# RECORDED INFORMATION

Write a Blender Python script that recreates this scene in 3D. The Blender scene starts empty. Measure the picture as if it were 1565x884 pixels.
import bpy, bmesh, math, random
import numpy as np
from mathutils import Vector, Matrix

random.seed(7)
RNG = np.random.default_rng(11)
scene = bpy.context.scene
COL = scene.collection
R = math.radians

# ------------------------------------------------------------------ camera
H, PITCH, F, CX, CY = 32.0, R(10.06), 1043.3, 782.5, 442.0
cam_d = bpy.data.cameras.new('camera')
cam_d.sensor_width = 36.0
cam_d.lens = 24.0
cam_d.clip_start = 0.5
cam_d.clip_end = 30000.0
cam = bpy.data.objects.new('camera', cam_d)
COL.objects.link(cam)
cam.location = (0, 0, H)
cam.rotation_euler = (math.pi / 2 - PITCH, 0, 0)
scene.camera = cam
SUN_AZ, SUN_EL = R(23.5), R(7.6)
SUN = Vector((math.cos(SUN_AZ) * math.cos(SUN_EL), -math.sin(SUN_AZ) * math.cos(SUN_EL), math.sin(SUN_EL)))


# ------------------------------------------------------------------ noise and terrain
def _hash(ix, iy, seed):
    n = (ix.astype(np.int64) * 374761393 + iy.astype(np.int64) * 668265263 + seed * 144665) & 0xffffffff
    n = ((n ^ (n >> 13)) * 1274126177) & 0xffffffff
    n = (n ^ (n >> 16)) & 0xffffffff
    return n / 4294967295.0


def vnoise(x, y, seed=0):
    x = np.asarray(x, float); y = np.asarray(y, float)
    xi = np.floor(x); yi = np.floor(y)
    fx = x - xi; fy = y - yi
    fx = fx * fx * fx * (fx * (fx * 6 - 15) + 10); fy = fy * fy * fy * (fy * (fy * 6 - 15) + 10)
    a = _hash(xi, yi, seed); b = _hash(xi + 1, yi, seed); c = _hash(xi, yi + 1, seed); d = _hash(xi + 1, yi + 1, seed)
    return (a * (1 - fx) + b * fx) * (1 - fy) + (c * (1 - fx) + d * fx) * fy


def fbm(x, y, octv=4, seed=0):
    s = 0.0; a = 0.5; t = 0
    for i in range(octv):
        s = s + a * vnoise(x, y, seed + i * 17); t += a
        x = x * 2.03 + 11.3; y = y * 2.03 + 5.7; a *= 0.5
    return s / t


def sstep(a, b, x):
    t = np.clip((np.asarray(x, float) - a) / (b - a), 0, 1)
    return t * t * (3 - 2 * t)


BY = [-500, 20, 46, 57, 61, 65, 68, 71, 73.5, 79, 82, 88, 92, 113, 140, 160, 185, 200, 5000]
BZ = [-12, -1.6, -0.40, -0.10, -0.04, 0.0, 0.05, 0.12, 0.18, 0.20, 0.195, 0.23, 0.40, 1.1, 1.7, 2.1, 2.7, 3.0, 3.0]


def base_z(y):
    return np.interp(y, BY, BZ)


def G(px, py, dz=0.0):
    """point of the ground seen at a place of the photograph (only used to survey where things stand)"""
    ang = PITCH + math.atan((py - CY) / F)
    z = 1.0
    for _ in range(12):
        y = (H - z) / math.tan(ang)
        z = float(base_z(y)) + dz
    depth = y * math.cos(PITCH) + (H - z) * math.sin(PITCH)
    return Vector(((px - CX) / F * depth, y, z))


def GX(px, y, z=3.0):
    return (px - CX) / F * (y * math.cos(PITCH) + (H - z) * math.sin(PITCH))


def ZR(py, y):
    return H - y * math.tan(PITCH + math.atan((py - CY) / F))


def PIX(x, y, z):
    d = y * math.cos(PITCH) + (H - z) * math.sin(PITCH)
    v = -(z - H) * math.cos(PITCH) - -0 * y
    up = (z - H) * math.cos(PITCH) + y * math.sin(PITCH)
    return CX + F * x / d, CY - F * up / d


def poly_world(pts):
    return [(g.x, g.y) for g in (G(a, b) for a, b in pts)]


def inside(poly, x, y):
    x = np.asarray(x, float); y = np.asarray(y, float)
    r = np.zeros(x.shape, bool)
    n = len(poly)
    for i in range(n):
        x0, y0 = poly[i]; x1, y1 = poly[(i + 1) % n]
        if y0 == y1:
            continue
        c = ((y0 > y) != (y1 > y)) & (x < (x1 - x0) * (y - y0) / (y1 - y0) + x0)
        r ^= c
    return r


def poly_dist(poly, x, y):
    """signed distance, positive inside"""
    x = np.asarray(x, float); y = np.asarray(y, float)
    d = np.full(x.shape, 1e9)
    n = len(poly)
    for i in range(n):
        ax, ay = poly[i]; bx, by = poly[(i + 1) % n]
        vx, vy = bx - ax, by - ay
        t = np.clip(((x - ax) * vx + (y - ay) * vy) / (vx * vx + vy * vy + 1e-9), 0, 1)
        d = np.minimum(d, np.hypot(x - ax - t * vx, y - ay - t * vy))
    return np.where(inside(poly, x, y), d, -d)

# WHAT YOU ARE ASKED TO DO
Reproduce every line above without error.

# ANSWER
Write a Blender Python script that recreates this scene in 3D. The Blender scene starts empty. Measure the picture as if it were 1565x884 pixels.
import bpy, bmesh, math, random
import numpy as np
from mathutils import Vector, Matrix

random.seed(7)
RNG = np.random.default_rng(11)
scene = bpy.context.scene
COL = scene.collection
R = math.radians

# ------------------------------------------------------------------ camera
H, PITCH, F, CX, CY = 32.0, R(10.06), 1043.3, 782.5, 442.0
cam_d = bpy.data.cameras.new('camera')
cam_d.sensor_width = 36.0
cam_d.lens = 24.0
cam_d.clip_start = 0.5
cam_d.clip_end = 30000.0
cam = bpy.data.objects.new('camera', cam_d)
COL.objects.link(cam)
cam.location = (0, 0, H)
cam.rotation_euler = (math.pi / 2 - PITCH, 0, 0)
scene.camera = cam
SUN_AZ, SUN_EL = R(23.5), R(7.6)
SUN = Vector((math.cos(SUN_AZ) * math.cos(SUN_EL), -math.sin(SUN_AZ) * math.cos(SUN_EL), math.sin(SUN_EL)))


# ------------------------------------------------------------------ noise and terrain
def _hash(ix, iy, seed):
    n = (ix.astype(np.int64) * 374761393 + iy.astype(np.int64) * 668265263 + seed * 144665) & 0xffffffff
    n = ((n ^ (n >> 13)) * 1274126177) & 0xffffffff
    n = (n ^ (n >> 16)) & 0xffffffff
    return n / 4294967295.0


def vnoise(x, y, seed=0):
    x = np.asarray(x, float); y = np.asarray(y, float)
    xi = np.floor(x); yi = np.floor(y)
    fx = x - xi; fy = y - yi
    fx = fx * fx * fx * (fx * (fx * 6 - 15) + 10); fy = fy * fy * fy * (fy * (fy * 6 - 15) + 10)
    a = _hash(xi, yi, seed); b = _hash(xi + 1, yi, seed); c = _hash(xi, yi + 1, seed); d = _hash(xi + 1, yi + 1, seed)
    return (a * (1 - fx) + b * fx) * (1 - fy) + (c * (1 - fx) + d * fx) * fy


def fbm(x, y, octv=4, seed=0):
    s = 0.0; a = 0.5; t = 0
    for i in range(octv):
        s = s + a * vnoise(x, y, seed + i * 17); t += a
        x = x * 2.03 + 11.3; y = y * 2.03 + 5.7; a *= 0.5
    return s / t


def sstep(a, b, x):
    t = np.clip((np.asarray(x, float) - a) / (b - a), 0, 1)
    return t * t * (3 - 2 * t)


BY = [-500, 20, 46, 57, 61, 65, 68, 71, 73.5, 79, 82, 88, 92, 113, 140, 160, 185, 200, 5000]
BZ = [-12, -1.6, -0.40, -0.10, -0.04, 0.0, 0.05, 0.12, 0.18, 0.20, 0.195, 0.23, 0.40, 1.1, 1.7, 2.1, 2.7, 3.0, 3.0]


def base_z(y):
    return np.interp(y, BY, BZ)


def G(px, py, dz=0.0):
    """point of the ground seen at a place of the photograph (only used to survey where things stand)"""
    ang = PITCH + math.atan((py - CY) / F)
    z = 1.0
    for _ in range(12):
        y = (H - z) / math.tan(ang)
        z = float(base_z(y)) + dz
    depth = y * math.cos(PITCH) + (H - z) * math.sin(PITCH)
    return Vector(((px - CX) / F * depth, y, z))


def GX(px, y, z=3.0):
    return (px - CX) / F * (y * math.cos(PITCH) + (H - z) * math.sin(PITCH))


def ZR(py, y):
    return H - y * math.tan(PITCH + math.atan((py - CY) / F))


def PIX(x, y, z):
    d = y * math.cos(PITCH) + (H - z) * math.sin(PITCH)
    v = -(z - H) * math.cos(PITCH) - -0 * y
    up = (z - H) * math.cos(PITCH) + y * math.sin(PITCH)
    return CX + F * x / d, CY - F * up / d


def poly_world(pts):
    return [(g.x, g.y) for g in (G(a, b) for a, b in pts)]


def inside(poly, x, y):
    x = np.asarray(x, float); y = np.asarray(y, float)
    r = np.zeros(x.shape, bool)
    n = len(poly)
    for i in range(n):
        x0, y0 = poly[i]; x1, y1 = poly[(i + 1) % n]
        if y0 == y1:
            continue
        c = ((y0 > y) != (y1 > y)) & (x < (x1 - x0) * (y - y0) / (y1 - y0) + x0)
        r ^= c
    return r


def poly_dist(poly, x, y):
    """signed distance, positive inside"""
    x = np.asarray(x, float); y = np.asarray(y, float)
    d = np.full(x.shape, 1e9)
    n = len(poly)
    for i in range(n):
        ax, ay = poly[i]; bx, by = poly[(i + 1) % n]
        vx, vy = bx - ax, by - ay
        t = np.clip(((x - ax) * vx + (y - ay) * vy) / (vx * vx + vy * vy + 1e-9), 0, 1)
        d = np.minimum(d, np.hypot(x - ax - t * vx, y - ay - t * vy))
    return np.where(inside(poly, x, y), d, -d)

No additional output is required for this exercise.